L’erreur tragique, partagée aussi bien par les décideurs politiques, la société civile ou les observateurs étrangers est d’avoir cru que l’année 2014 marquait la fin de l’Histoire. Une grande partie des élites s’est mentalement enfermée dans un récit où la constitution de 2014 était incontournable et où aucune alternative ne pouvait être pensée en dehors de ce cadre. C’est la raison pour laquelle beaucoup d’entre eux n’ont pas pris au sérieux le discours de Kais Saied en 2019 et ont accueilli favorablement son élection, alors même qu’il promettait ouvertement de renverser la table et de provoquer une rupture radicale avec l’ordre en place.

Les principaux leaders politiques ont essayé de surfer sur la vague populiste sans anticiper que celle-ci allait les engloutir. Ils auraient dû prendre au sérieux le nouvel homme fort du paysage politique et le traiter avec respect comme un adversaire au lieu de croire qu’ils pouvaient le coopter. Dès les résultats du premier tour des présidentielles, ils auraient dû se montrer critiques et appeler à l’abstention. Leurs critiques ultérieures de Saied auraient été ainsi plus crédibles et audibles. Au lieu de quoi, les divers avertissements (notamment quand ils venaient d’Ennahdha) n’ont été interprétés par les citoyens que comme un retournement de veste hypocrite.

Démobilisation et dépolitisation

En plus des erreurs de jugement de l’élite politique, le développement de la situation actuelle s’explique par plusieurs tendances de fond :

-Des partis politiques extrêmement faibles, peu ancrés dans la société et discrédités par leurs échecs au pouvoir. Les partis tunisiens ressemblent plus aujourd’hui à des associations de cadres qu’à des organisations populaires dotées d’une base militante solide pouvant investir le terrain et mobiliser les citoyens.

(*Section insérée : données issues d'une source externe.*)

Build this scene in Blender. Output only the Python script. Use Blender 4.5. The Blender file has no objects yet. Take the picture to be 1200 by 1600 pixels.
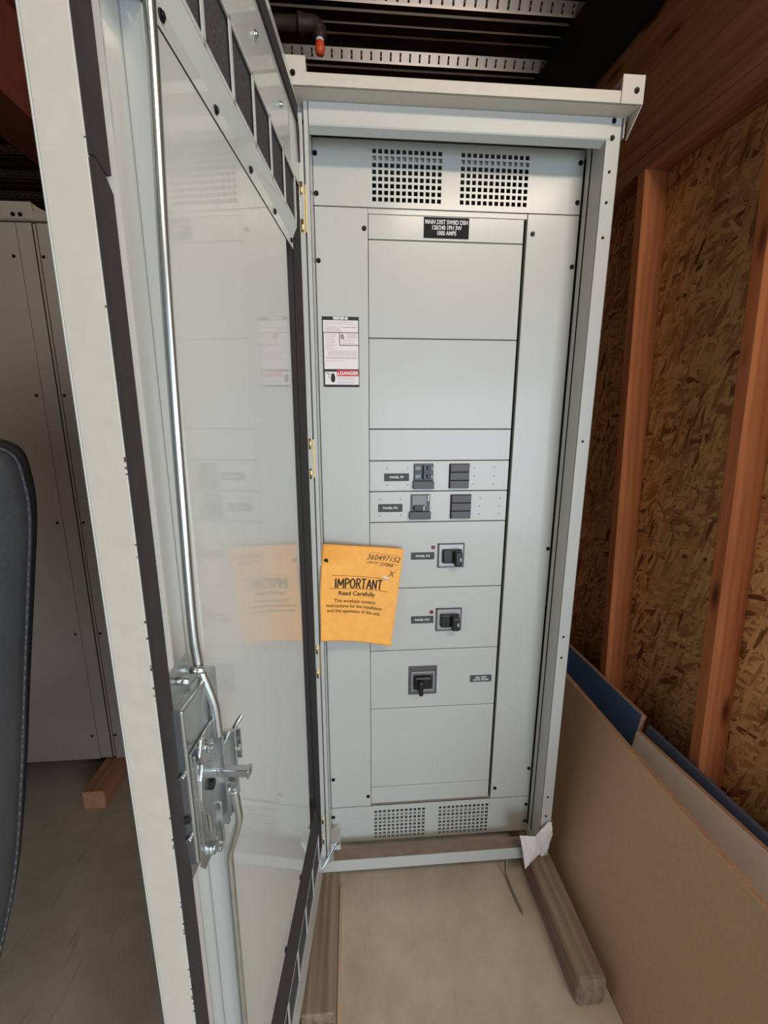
import bpy, bmesh, math, random
from mathutils import Vector, Matrix
random.seed(7)
S = bpy.context.scene
COL = S.collection
R = math.radians

# ------------------------------------------------------------------ camera
M = ((0.997208, 0.073338, 0.014047), (-0.074646, 0.974195, 0.213008), (0.001937, -0.213462, 0.976949))
cd = bpy.data.cameras.new('camera')
cd.sensor_fit = 'VERTICAL'; cd.sensor_height = 36.0; cd.sensor_width = 27.0
cd.lens = 15.2772; cd.clip_start = 0.02; cd.clip_end = 100
cam = bpy.data.objects.new('camera', cd); COL.objects.link(cam)
cam.matrix_world = Matrix(((M[0][0], M[0][2], -M[0][1], -0.0698046), (M[1][0], M[1][2], -M[1][1], -1.2916075),
                           (M[2][0], M[2][2], -M[2][1], 1.6156662), (0, 0, 0, 1)))
S.camera = cam

# ------------------------------------------------------------------ world, light, exposure
w = bpy.data.worlds.new('world'); S.world = w; w.use_nodes = True
bg = w.node_tree.nodes['Background']; bg.inputs[0].default_value = (0.62, 0.78, 1.0, 1); bg.inputs[1].default_value = 0.9
S.view_settings.view_transform = 'Standard'; S.view_settings.look = 'None'
S.view_settings.gamma = 1.0; S.view_settings.use_curve_mapping = False
S.view_settings.exposure = -0.10
S.cycles.use_denoising = True
S.cycles.max_bounces = 8; S.cycles.diffuse_bounces = 5; S.cycles.glossy_bounces = 5

def area(name, loc, target, sx, sy, power, colr):
    l = bpy.data.lights.new(name, 'AREA'); l.shape = 'RECTANGLE'; l.size = sx; l.size_y = sy
    l.energy = power; l.color = colr
    o = bpy.data.objects.new(name, l); COL.objects.link(o)
    o.location = loc
    o.rotation_euler = (Vector(target) - Vector(loc)).to_track_quat('-Z', 'Y').to_euler()
    return o
# daylight entering through the wide doorway behind the camera
area('doorway_daylight', (1.35, -4.35, 1.05), (0.25, 0.0, .8), 2.4, 1.8, 92, (0.70, 0.85, 1.0))
area('side_opening_daylight', (2.9, -3.0, 1.8), (-.2, -.4, 1.4), 2.2, 2.2, 56, (0.96, 0.98, 0.96))
# warm lamp hung under the deck behind the camera
area('ceiling_lamp', (.85, -2.2, 3.10), (.1, .2, 1.7), 1.2, .16, 30, (1.0, 0.84, 0.66))

# ------------------------------------------------------------------ materials
def mat(name):
    m = bpy.data.materials.new(name); m.use_nodes = True
    nt = m.node_tree; b = nt.nodes['Principled BSDF']
    return m, nt, b
def N(nt, t, **k):
    n = nt.nodes.new(t)
    for a, v in k.items():
        if a.startswith('i_'): n.inputs[a[2:].replace('_', ' ')].default_value = v
        else: setattr(n, a, v)
    return n
def lin(c):
    return tuple((x/12.92 if x <= .04045 else ((x+.055)/1.055)**2.4) for x in c)
def simple(name, rgb, rough=.5, metal=0, coat=0, coatr=.05, spec=.5, noise=0, nscale=30, bump=0, bscale=200):
    m, nt, b = mat(name)
    c = lin(rgb) + (1,)
    b.inputs['Base Color'].default_value = c
    b.inputs['Roughness'].default_value = rough; b.inputs['Metallic'].default_value = metal
    b.inputs['Coat Weight'].default_value = coat; b.inputs['Coat Roughness'].default_value = coatr
    b.inputs['Specular IOR Level'].default_value = spec
    tc = N(nt, 'ShaderNodeTexCoord')
    if noise:
        nz = N(nt, 'ShaderNodeTexNoise'); nz.inputs['Scale'].default_value = nscale; nz.inputs['Detail'].default_value = 5
        nt.links.new(tc.outputs['Object'], nz.inputs['Vector'])
        r = N(nt, 'ShaderNodeValToRGB')
        r.color_ramp.elements[0].position = .3; r.color_ramp.elements[1].position = .7
        r.color_ramp.elements[0].color = tuple(x*(1-noise) for x in c[:3]) + (1,)
        r.color_ramp.elements[1].color = tuple(min(1, x*(1+noise)) for x in c[:3]) + (1,)
        nt.links.new(nz.outputs['Fac'], r.inputs['Fac']); nt.links.new(r.outputs['Color'], b.inputs['Base Color'])
    if bump:
        nz = N(nt, 'ShaderNodeTexNoise'); nz.inputs['Scale'].default_value = bscale
        nt.links.new(tc.outputs['Object'], nz.inputs['Vector'])
        bp = N(nt, 'ShaderNodeBump'); bp.inputs['Strength'].default_value = bump; bp.inputs['Distance'].default_value = .001
        nt.links.new(nz.outputs['Fac'], bp.inputs['Height']); nt.links.new(bp.outputs['Normal'], b.inputs['Normal'])
    return m
def wood(name, dark, light, axis=2, rough=.7, scale=1.0, knots=True, spots=0):
    m, nt, b = mat(name)
    tc = N(nt, 'ShaderNodeTexCoord'); mp = N(nt, 'ShaderNodeMapping')
    sc = [22*scale]*3; sc[axis] = 1.3*scale
    mp.inputs['Scale'].default_value = sc
    nt.links.new(tc.outputs['Object'], mp.inputs['Vector'])
    n1 = N(nt, 'ShaderNodeTexNoise'); n1.inputs['Scale'].default_value = 1.6; n1.inputs['Detail'].default_value = 6
    n1.inputs['Distortion'].default_value = .6
    nt.links.new(mp.outputs['Vector'], n1.inputs['Vector'])
    wv = N(nt, 'ShaderNodeTexWave'); wv.inputs['Scale'].default_value = .55; wv.inputs['Distortion'].default_value = 7
    wv.inputs['Detail'].default_value = 3; wv.bands_direction = 'X'
    nt.links.new(mp.outputs['Vector'], wv.inputs['Vector'])
    mx = N(nt, 'ShaderNodeMix'); mx.data_type = 'FLOAT'; mx.inputs[0].default_value = .18
    nt.links.new(n1.outputs['Fac'], mx.inputs[2]); nt.links.new(wv.outputs['Fac'], mx.inputs[3])
    r = N(nt, 'ShaderNodeValToRGB')
    r.color_ramp.elements[0].position = .25; r.color_ramp.elements[1].position = .75
    r.color_ramp.elements[0].color = lin(dark) + (1,); r.color_ramp.elements[1].color = lin(light) + (1,)
    nt.links.new(mx.outputs[0], r.inputs['Fac'])
    out = r.outputs['Color']
    if knots:
        mk = N(nt, 'ShaderNodeMapping'); ks = [9.0]*3; ks[axis] = 2.6; mk.inputs['Scale'].default_value = ks
        nt.links.new(tc.outputs['Object'], mk.inputs['Vector'])
        v = N(nt, 'ShaderNodeTexVoronoi'); v.inputs['Scale'].default_value = 1.0
        nt.links.new(mk.outputs['Vector'], v.inputs['Vector'])
        kr = N(nt, 'ShaderNodeValToRGB'); kr.color_ramp.elements[0].position = .05; kr.color_ramp.elements[1].position = .17
        kr.color_ramp.elements[0].color = (.25, .13, .08, 1); kr.color_ramp.elements[1].color = (1, 1, 1, 1)
        nt.links.new(v.outputs['Distance'], kr.inputs['Fac'])
        mm = N(nt, 'ShaderNodeMix'); mm.data_type = 'RGBA'; mm.blend_type = 'MULTIPLY'; mm.inputs[0].default_value = 1
        nt.links.new(out, mm.inputs[6]); nt.links.new(kr.outputs['Color'], mm.inputs[7]); out = mm.outputs[2]
    nt.links.new(out, b.inputs['Base Color'])
    b.inputs['Roughness'].default_value = rough; b.inputs['Specular IOR Level'].default_value = .3
    bp = N(nt, 'ShaderNodeBump'); bp.inputs['Strength'].default_value = .35; bp.inputs['Distance'].default_value = .002
    nt.links.new(mx.outputs[0], bp.inputs['Height']); nt.links.new(bp.outputs['Normal'], b.inputs['Normal'])
    return m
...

-Une société civile démobilisée et affaiblie par plusieurs défaites successives (la non concrétisation des recommandations de la COLIBE ou l’incapacité à peser sur Saied et toutes les décisions post-25 juillet). Seule l’UGTT semble être un contre-pouvoir mais aussi puissante est-elle, elle est pour le moment bien seule.

-Une dépolitisation très forte de l’ensemble de la société tunisienne qui a commencé de manière progressive vers l’année 2014. On paie notamment ici le prix du consensus entre Nidaa Tounes et Ennahdha. On a beaucoup trop sous-estimé le dégoût provoqué par cette politique du consensus chez un grand nombre de personnes politiquement engagées (qu’elles soient dans le camp séculariste ou islamiste) qui ont estimé qu’elles n’étaient que des pions au service des ambitions deux « cheikh » (Rached Ghannouchi et Béji Caid Essebsi). La stabilité politique relative a été obtenue au prix d’une désertion citoyenne des enjeux publics et d’une indifférence à la politique. C’est ce vide qui profite aujourd’hui aux tentations absolutistes et permet au pouvoir de faire cavalier seul.

À l’heure actuelle, outre les urgences immédiates dans la défense des droits et libertés, il est important que les organisations démocratiques et progressistes (partis, associations, syndicats) réfléchissent à leur échec et se remettent en cause. Il faudrait notamment promouvoir plusieurs points : une véritable démocratie interne, un renouveau générationnel et une sortie de l’entre-soi militant, enfin une réflexion sérieuse et pragmatique des défis de la Tunisie dans son contexte international actuel (crise de la mondialisation néolibérale, dérèglement climatique, bouleversements technologiques qui vont impacter le monde du travail) qui sorte des analyses ethnocentriques et stéréotypées des dernières années.